The Department of Energy and Climate Change (DECC) has announced a further consultation on the proposed rollout of smart metering to UK domestic customers and SMEs.
The consultation is seeking opinions on the preferred market model, and whether SMEs should be treated differently to domestic customers.
Three market models have been considered:
a) The competitive model – extends the existing competitive market arrangements. This model provides maximum opportunities for new, independent market entrants (such as UPL) which have made the financial investment to take an active role in the development of this market and its services. It encourages innovation and provides freedom of choice for customers.
b) The regional franchise model – each geographic area would have a metering and data agent appointed under a competitive tender, which all energy suppliers would have to use for both meter swaps and automatic readings.
c) The central communications model – meter swaps would remain competitive under the current market arrangements, while communications for automatic reading would be made monopolistic through the appointment of a central communications provider.
DECC suggests that the final option offers the greatest overall net benefit. It could, however, reverse the introduction of competition in data services and meter reading, which has existed in the market for many years and has helped to keep costs down.
Considering that a communications link to every home will be needed in order to download the meter data, it seems strange that neither this consultation nor the recent ‘Digital Britain’ report issued by the government make reference to each other. Linking the two would present a significant opportunity to deliver solutions which achieve both objectives.

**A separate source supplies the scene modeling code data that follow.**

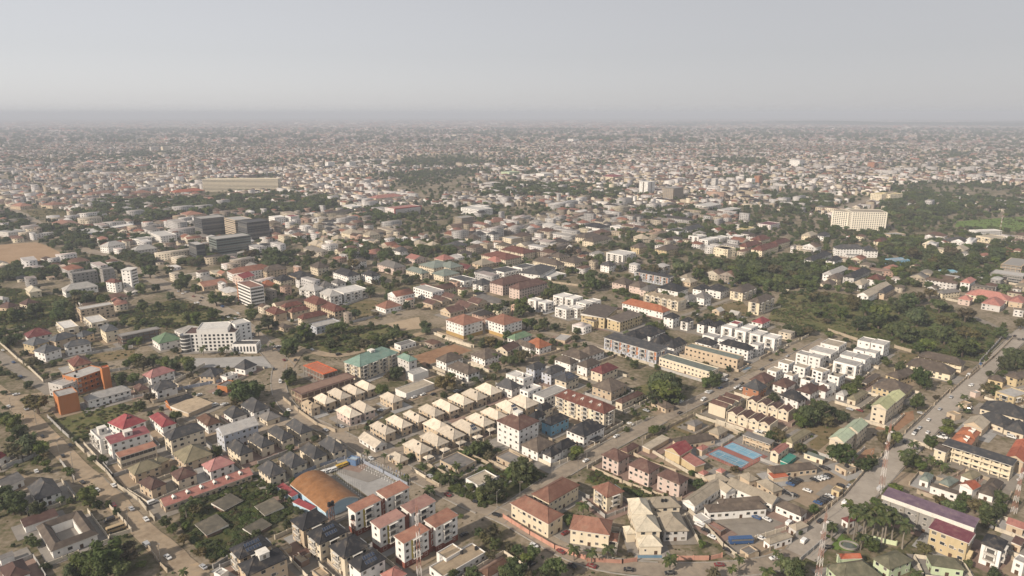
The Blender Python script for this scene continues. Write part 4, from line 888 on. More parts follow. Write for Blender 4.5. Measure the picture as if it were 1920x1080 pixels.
CARS = """-219.8 337.9 -43 w C|white car in front of @14@
-197.6 315.0 -43 s C|silver car right of @60@
-185.1 305.5 -45 w C|white car left of @56@
-273.4 385.1 -48 k C|black car, second nearest left of @20@
-269.2 371.5 -46 k C|black car, nearest left of @20@
-208.8 318.5 -47 m C|dark red car right of @60@
-361.9 463.6 41 w C|white car, nearest left of @62@
-272.9 353.3 -46 w C|white car left of @20@
-203.2 304.6 45 k V|black van right of @60@
-189.5 320.8 48 w V|white van left of @56@
-208.9 444.8 47 w V|white van behind @0@
-202.2 446.3 45 w C|white car, second nearest behind @0@
-228.2 462.9 47 w C|white car, fourth nearest behind @0@
-217.5 466.8 45 s C|silver car left of @25@
-214.5 467.5 41 k C|black car, third nearest left of @25@
-195.6 296.7 41 t T|tan truck right of @60@
-83.9 368.3 -48 w C|white car behind @17@
-106.8 352.3 42 w V|white van, nearest behind @17@
-105.1 353.3 45 w V|white van, second nearest behind @17@
-103.1 354.3 43 w V|white van, third nearest behind @17@
-99.8 358.8 43 y V|yellow van, nearest behind @17@
-98.0 360.2 45 y V|yellow van, second nearest behind @17@
-124.9 434.5 43 k C|black car, second nearest right of @59@
-111.9 411.1 -47 s C|silver car, second nearest right of @59@
-114.6 412.4 -49 k C|black car, nearest right of @59@
-91.2 437.4 42 w C|white car in front of @47@
-88.6 436.5 48 s C|silver car, second nearest in front of @47@
-84.3 440.3 47 s C|silver car, nearest in front of @47@
-37.9 425.9 46 k C|black car left of @22@
-70.7 458.7 44 w C|white car, third nearest right of @47@
-64.9 463.6 45 w C|white car, fourth nearest right of @47@
-57.8 464.2 47 k C|black car, nearest right of @47@
-203.3 446.3 43 w C|white car, third nearest behind @0@
-208.9 444.8 44 w C|white car, nearest behind @0@
10.4 283.9 -46 w C|white car in front of @18@
27.3 268.7 -42 k C|black car in front of @11@
70.5 263.8 2 k C|black car, second nearest in front of @26@
-23.4 292.6 42 k C|black car behind @44@
8.9 270.0 41 k C|black car, second nearest in front of @18@
7.7 271.9 45 k C|black car, nearest in front of @18@
78.2 415.0 -42 w C|white car right of @7@
26.1 293.8 41 m C|dark red car, nearest left of @11@
92.7 435.9 -45 s C|silver car right of @7@
93.6 300.5 -45 w V|white van left of @38@
95.4 296.0 -42 k C|black car left of @38@
97.0 290.6 -47 w C|white car, second nearest in front of @38@
101.4 280.5 -47 k C|black car in front of @38@
124.2 307.1 -45 b C|blue car, nearest right of @38@
128.9 305.5 -49 w C|white car, nearest right of @38@
120.4 289.7 -42 w C|white car, nearest in front of @38@
138.9 302.0 41 w V|white van right of @38@
158.0 402.8 41 w V|white van, nearest in front of @6@
159.6 400.8 43 w V|white van, second nearest in front of @6@
146.8 468.5 45 s C|silver car, second nearest behind @6@
136.8 446.3 41 k C|black car, nearest left of @6@
120.3 450.9 44 w C|white car, nearest left of @6@
160.7 332.7 -43 w C|white car, second nearest right of @38@
154.1 339.2 -43 b C|blue car in front of @54@
156.3 341.0 -48 k C|black car, third nearest in front of @54@
158.5 342.9 -43 k C|black car, second nearest in front of @54@
160.4 343.9 -45 k C|black car, nearest in front of @54@
169.4 343.9 -48 k C|black car right of @54@
171.8 344.9 -46 w C|white car, second nearest in front of @27@
174.2 345.8 -44 w C|white car, nearest in front of @27@
176.6 346.8 -48 s C|silver car, nearest in front of @27@
179.5 348.7 -43 k C|black car, third nearest in front of @27@
161.2 320.5 -46 b C|blue car, second nearest right of @38@
163.8 322.2 -42 k C|black car, fourth nearest left of @45@
166.0 323.9 -43 k C|black car, third nearest left of @45@
168.2 325.6 -45 k C|black car, second nearest left of @45@
170.3 327.0 -43 w C|white car left of @45@
149.1 329.2 -45 k C|black car, nearest right of @38@
151.7 328.3 -44 k C|black car, third nearest right of @38@
181.6 356.7 -47 k C|black car, second nearest in front of @27@
180.5 357.8 -48 k C|black car, nearest in front of @27@
109.5 286.6 4 b B|blue bus in front of @38@
181.5 337.9 -49 k C|black car, fourth nearest in front of @27@
185.7 337.3 47 s C|silver car, second nearest in front of @27@
149.3 282.5 8 k C|black car behind @21@
279.0 421.0 46 w C|white car, third nearest right of @19@
266.1 409.0 43 s C|silver car, nearest right of @19@
261.2 404.6 44 k C|black car, nearest right of @19@
257.8 400.8 44 w C|white car, nearest right of @19@
297.0 438.0 41 s C|silver car, second nearest left of @30@
317.6 458.7 43 s C|silver car, nearest left of @30@
245.8 389.8 45 k C|black car, second nearest in front of @19@
280.0 431.6 -46 s C|silver car, second nearest right of @19@
275.9 400.8 -47 k C|black car, third nearest right of @19@
275.5 398.3 -43 k C|black car, fourth nearest right of @19@
271.7 395.9 -43 w C|white car, fourth nearest right of @19@
274.3 394.6 -42 w C|white car behind @31@
317.6 438.8 -43 k C|black car, nearest left of @30@
319.9 443.3 -46 w C|white car left of @30@
314.8 436.5 -47 k C|black car, second nearest left of @30@
234.4 438.0 -48 s C|silver car left of @19@
240.2 435.9 -48 m C|dark red car left of @19@
316.8 395.9 -48 w V|white van in front of @30@
232.6 398.8 -47 k C|black car, nearest in front of @19@
281.0 441.8 -43 k C|black car, second nearest right of @19@
346.3 481.0 41 w C|white car, second nearest right of @34@
-342.5 710.3 -43 w C|white car, fifth nearest left of @9@
-340.5 713.1 -49 w C|white car, fourth nearest left of @9@
-277.0 654.0 -45 s C|silver car in front of @9@
-285.9 658.7 -47 w C|white car, third nearest left of @9@
-288.5 651.6 -48 k C|black car, second nearest left of @9@
-345.1 733.1 -42 k C|black car, third nearest left of @9@
-375.0 751.1 -49 w C|white car right of @36@
-357.0 739.0 -48 m C|dark red car left of @9@
-441.2 559.5 -43 w C|white car, second nearest left of @62@
-241.0 601.3 -45 k C|black car, fourth nearest right of @61@
-241.0 605.4 -42 k C|black car, fifth nearest right of @61@
-384.1 760.4 -48 s C|silver car, nearest right of @36@
-308.9 683.6 -49 w C|white car, nearest left of @9@
-208.6 568.5 45 s C|silver car, second nearest right of @61@
-205.5 566.7 47 k C|black car, sixth nearest right of @61@
-205.2 569.3 41 w C|white car, second nearest right of @61@
-242.4 597.3 42 k C|black car, nearest right of @61@
-239.1 595.3 47 w C|white car, nearest right of @61@
-238.2 597.3 44 k C|black car, third nearest right of @61@
-39.3 468.7 43 k C|black car, second nearest right of @47@
-37.5 471.3 47 k C|black car, third nearest right of @47@
-41.5 470.0 46 s C|silver car right of @47@
-71.3 511.9 -49 w C|white car, nearest right of @47@
-69.1 511.9 -49 w C|white car, second nearest right of @47@
-187.0 702.1 47 w C|white car left of @8@
-183.3 704.8 43 k C|black car left of @8@
-179.5 707.5 44 s C|silver car, nearest left of @8@
-176.9 715.9 47 s C|silver car, second nearest left of @8@
-173.7 561.3 -49 w C|white car behind @25@
189.4 668.5 47 w C|white car, second nearest left of @23@
208.6 702.1 43 w C|white car, nearest left of @23@
201.9 699.4 45 k C|black car left of @23@
212.3 704.8 46 s C|silver car left of @23@
215.4 535.6 42 k C|black car, nearest right of @4@
167.8 476.5 42 w C|white car, second nearest in front of @32@
174.6 484.6 42 k C|black car, second nearest in front of @32@
143.9 468.7 47 w C|white car, second nearest left of @6@
145.6 467.4 43 s C|silver car, nearest behind @6@
263.6 793.1 46 b C|blue car, second nearest behind @23@
262.4 799.9 47 b C|blue car, third nearest behind @23@
265.8 789.7 45 b C|blue car, nearest behind @23@
267.4 799.9 42 b C|blue car, fourth nearest behind @23@
260.1 803.4 42 s C|silver car behind @23@
171.1 473.9 45 w C|white car, third nearest in front of @32@
170.8 479.2 46 s C|silver car, second nearest in front of @32@
161.6 490.1 47 s C|silver car, nearest in front of @32@
165.2 491.5 47 w C|white car, nearest in front of @32@
295.5 481.9 -45 k C|black car right of @15@
460.6 589.3 46 k C|black car, second nearest right of @34@
463.8 588.6 45 k C|black car, third nearest right of @34@
347.8 481.9 48 w C|white car, nearest right of @34@
-784.7 1140.7 -42 w C|white car, third nearest left of @42@
-763.4 1115.1 -48 s C|silver car left of @42@
-731.1 1078.8 -47 w C|white car, second nearest left of @42@
-709.9 1055.8 -45 k C|black car, nearest left of @42@
-680.7 1022.9 -49 w C|white car, nearest left of @42@
-809.2 1167.4 -43 k C|black car, second nearest left of @42@
-352.7 442.7 -41 w C|white car left of @28@
-337.2 438.2 -41 s V|silver van left of @28@
-298.5 396.9 -42 k C|black car in front of @28@
-239.1 341.3 -40 k C|black car left of @14@
-226.2 333.2 -40 w C|white car left of @14@
-174.2 284.6 -40 s V|silver van right of @60@
-159.3 275.1 -38 w C|white car in front of @56@
-139.8 268.1 -38 s C|silver car in front of @56@
-411.2 530.2 -40 b C|blue car, second nearest left of @62@
-383.4 498.6 -39 b C|blue car, nearest left of @62@
-191.3 514.8 -74 k C|black car, nearest left of @25@
-177.1 487.7 -74 w V|white van left of @25@
-154.5 436.2 -54 w C|white car right of @59@
-120.9 405.7 -38 s C|silver car, nearest right of @59@
-46.1 347.6 -41 s C|silver car right of @17@
-34.5 328.3 -42 m C|dark red car left of @18@
-18.9 321.3 -32 k C|black car, second nearest left of @18@
-7.9 309.4 -32 k C|black car, nearest left of @18@
22.9 279.3 -45 m C|dark red car, second nearest left of @11@
36.1 268.7 -31 m C|dark red car in front of @11@
52.5 266.2 -9 k C|black car, nearest in front of @26@
94.3 269.5 2 m C|dark red car right of @26@
121.1 274.4 17 w C|white car left of @21@
155.1 304.0 43 k C|black car, second nearest right of @38@
175.4 320.2 43 w V|white van left of @45@
140.2 287.3 45 w V|white van behind @21@
176.3 313.5 43 k C|black car, nearest left of @45@
201.1 334.3 44 s V|silver van behind @45@
239.5 371.5 44 w C|white car left of @31@
267.6 402.5 44 w C|white car, second nearest right of @19@
292.7 423.1 44 k C|black car, third nearest left of @30@
325.8 458.3 44 k V|black van left of @30@
357.0 500.3 44 w V|white van right of @34@
384.0 526.2 44 b C|blue car right of @34@
425.0 554.0 44 k C|black car, nearest right of @34@
463.7 598.9 43 k C|black car in front of @12@
488.4 625.6 43 w C|white car in front of @12@
8.9 324.5 52 k C|black car behind @18@
43.7 365.7 45 w C|white car in front of @37@
66.3 397.0 44 w C|white car right of @37@
115.1 432.0 42 k C|black car, second nearest left of @6@
137.2 453.9 42 w V|white van left of @6@
156.1 476.2 39 b C|blue car in front of @32@
172.7 492.4 39 k C|black car, nearest in front of @32@
200.7 514.2 41 k C|black car, second nearest right of @4@
233.0 544.9 44 s C|silver car right of @4@
279.9 581.1 44 k C|black car left of @34@
-189.6 535.3 124 m C|dark red car left of @25@
-201.3 557.6 124 k V|black van right of @61@
-221.9 571.2 124 s C|silver car, nearest right of @61@
-246.9 602.7 126 k C|black car, second nearest right of @61@
-260.0 621.1 126 m C|dark red car right of @61@
-281.6 672.9 126 w C|white car, second nearest left of @9@
-307.3 696.6 135 b V|blue van left of @9@
-341.8 721.4 135 k C|black car, nearest left of @9@
-374.2 757.4 141 s C|silver car, second nearest right of @36@
-180.4 535.4 95 k C|black car, second nearest left of @25@
-147.4 548.6 37 k V|black van behind @25@
-119.4 576.9 51 b C|blue car behind @47@
-83.2 613.9 39 k V|black van left of @3@"""
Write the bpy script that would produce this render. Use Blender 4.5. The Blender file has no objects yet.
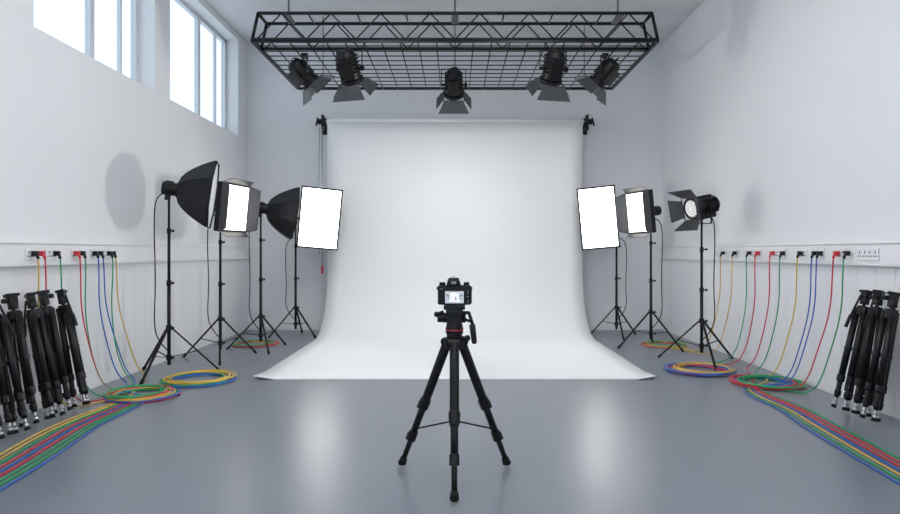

DECC’s advisors admit there is a risk that the currently preferred central communications option will stifle innovation. By pursuing a monopoly provision model, options to enhance the use of this communications link to homes – to provide broadband, public information or security services, for example – could be lost as the monopoly provider seeks only to meet the minimum specification of downloading meter readings.
For the domestic market, DECC advocates that the provision of an in-home display unit (which takes information from the new electricity and gas meters and displays usage rates in cost terms) will help to make energy users more aware of their consumption, and change their behaviour in the way they use energy. In today’s society, a ‘one size fits all’ solution is too restrictive and options such as provision of energy information via the Internet, digital TV or even text messaging should also be considered.
Looking forward, smart metering could also form the backbone of a future ‘smart grid’ system, which would allow more control over demands on the gas and electricity networks, resulting in capital investment savings by avoiding unnecessary reinforcement.
For the SME business market, it is vital that customers retain full choice over the provision of their energy information with the ability to select a service which matches their requirements. To that end, UPL will be responding to the consultation to appeal for open customer choice in metering and data services for UK businesses and for as minimal a layer of monopoly in communications as possible.
For businesses with small or medium sites currently considering smart metering, the consultation makes provision for pursuing such a strategy now – as may be required to support schemes such as the Carbon Reduction Commitment. The new market arrangements will not start until 2013, with a seven-year programme following on.